For the next four days we join in with what is regarded as the very best maritime festival in Europe at Ostende.

Boats who attend are treated very well, wined and dined and entertained in return for letting the public have a look at your boat.

We are the only narrowboat here among 200 trad., sailing boats and would attract a lot of attention but, luckily for our sanity, we are six boats away from the pontoon and can hardly be seen.

On the last morning, all crews are treated to a sea voyage on a tall ship with breakfast on board. Skipper gets the chance to climb out through the netting on the bowsprit while first mate just enjoys the views of the other ships joining us out at sea.

Sunday, May 24, 2009



At 02.30 on Thursday morning the trams stop running in Gent and the bridges can at last be raised for us to enter the city center, the first time boats have been allowed to do this for four years. We moor up and sink into bed at 05.30.

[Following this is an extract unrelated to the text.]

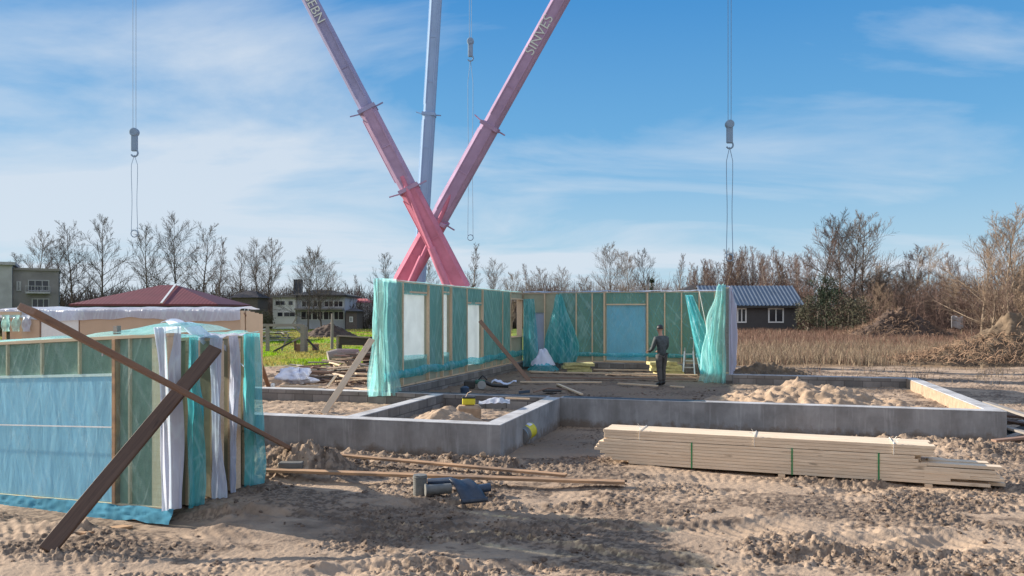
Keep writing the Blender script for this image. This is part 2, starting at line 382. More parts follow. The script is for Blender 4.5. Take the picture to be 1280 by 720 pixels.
# ------------------------------------------------------------------ foundation
def foundation():
    t=empty('foundation',HF(0,0),HROT,'grey concrete foundation ring with block inner walls on churned sand','foundation')
    ZT=.62
    def wall(a0,a1,b0,b1,inner=None,along='a',zt=ZT,name='foundation_wall',m='concrete'):
        c=HF((a0+a1)/2,(b0+b1)/2,0)
        ax=V_ if along=='a' else U_; L=(a1-a0) if along=='a' else (b1-b0); W=(b1-b0) if along=='a' else (a1-a0)
        f=lineframe(c-ax*L/2,c+ax*L/2)
        o=MB().box(c+Z_*((zt-.02-.35)/2),(L,W,zt-.02+.35),ax).build(name,M[m],t,f,bevel=.006)
        MB().box(c+Z_*(zt-.01),(L+.008,W+.008,.02),ax).build('top_screed',M['concrete_top'],o,f,bevel=.004)
        return o
    # left wing: front wall, right return, partition, back block wall
    wall(-9.6,0,0,.30)
    wall(-.30,0,.303,4.50,along='b')
    wall(0,8.80,4.503,4.80)
    wall(8.50,8.80,4.803,12.75,along='b')
    wall(3.62,8.497,12.45,12.75)
    wall(3.32,3.617,12.45,17.2,along='b',m='block')
    wall(-4.65,3.317,16.95,17.25,m='block')
    wall(-4.65,-4.35,4.803,16.947,along='b',m='block')
    wall(-9.6,-.303,4.503,4.80,m='block')
    wall(-3.05,-2.80,.303,4.50,along='b',m='block')
    # facing with a warm sunlit tone painted in, on the inside of the garage side wall, and block faces inside the back walls
    c=HF(8.49,8.63,.3); MB().box(c,(7.6,.012,.60),U_).build('sunlit_tone_face',M['sand'],t,lineframe(c-U_*4,c+U_*4))
    c=HF(6.06,12.44,.3); MB().box(c,(4.85,.014,.60),V_).build('block_face',M['block'],t,lineframe(c-V_*4,c+V_*4))
    c=HF(-5,4.49,.3); MB().box(c,(9,.014,.61),V_).build('block_face',M['block'],t,lineframe(c-V_*4,c+V_*4))
    # bitumen strip along main front wall top edge
    c=HF(1.6,4.65,.625); MB().box(c,(3.1,.2,.008),V_).build('bitumen_strip',M['dark_blue_metal'],t,lineframe(c-V_,c+V_))
    c=HF(-2.3,4.65,.626); MB().box(c,(3.9,.16,.008),V_).build('bitumen_strip',M['dark_blue_metal'],t,lineframe(c-V_,c+V_))
    return t
foundation()

# ------------------------------------------------------------------ house wall panels
def sheet(name,m,parent,p00,p10,p01,p11,nx=24,nz=16,amp=.02,seed=0,frame=None,fold=None,lower=None,thick=False):
    p00,p10,p01,p11=[Vector(p) for p in (p00,p10,p01,p11)]
    nr=(p10-p00).cross(p01-p00).normalized(); L=(p10-p00).length; Hh=(p01-p00).length
    def fn(u,w):
        p=(p00*(1-u)+p10*u)*(1-w)+(p01*(1-u)+p11*u)*w
        q=mnoise.noise(Vector((u*L*2.1+seed*3.1,w*Hh*1.1,seed)))*amp+mnoise.noise(Vector((u*L*7+w*Hh*3,w*Hh*3.5,seed+5)))*amp*.35
        p=p+nr*q
        if fold: p=p+nr*(math.sin(u*fold[0]*2*math.pi+seed+2*w)*fold[1]*(1.0-.3*w))
        if lower: p=p-Z_*((1-w)**4*lower*mnoise.noise(Vector((u*L*1.7,seed,3))))
        return p
    return MB().grid(fn,nx,nz).build(name,m,parent,frame,smooth=True)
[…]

There are thousands of spectators, many of whom seem to be more interested in our English narrowboat than these beautiful old wooden ships we are travelling with.

Saturday, May 16, 2009



We look insignificant, and there are twenty more ships to arrive!
Snail's tiller is polished for the festival.

Monday, May 11, 2009

Trad style boats arrive for fest.

Gradually, during this week, sixty traditional flat-bottomed sailing boats will arrive in Lokeren for the start of the Stroppentocht boat festival. This 24m long boat needed a little help.

Tuesday, May 5, 2009

Locking, Belgium style


Our friends come over to Terneuzen with their boat from the English canal system. We meet up to show them how things are done here.
Their first big lock was full of commercials jostling for position, not an easy start for them. This one, though deep, was far less fraught.

Friday, April 17, 2009

Stuck in Walloon


Thought it would be a great idea to have a pre-season trip now the ice has gone.
Leaving Tournai, the little canal de l'Espierres looked like respite from the buffeting of the 'big stuff' so we turned off the main channel and this was as far as we got!
Six hours later a 1500ton vessel bravely managed to get near enough to proffer a rope and pull us off.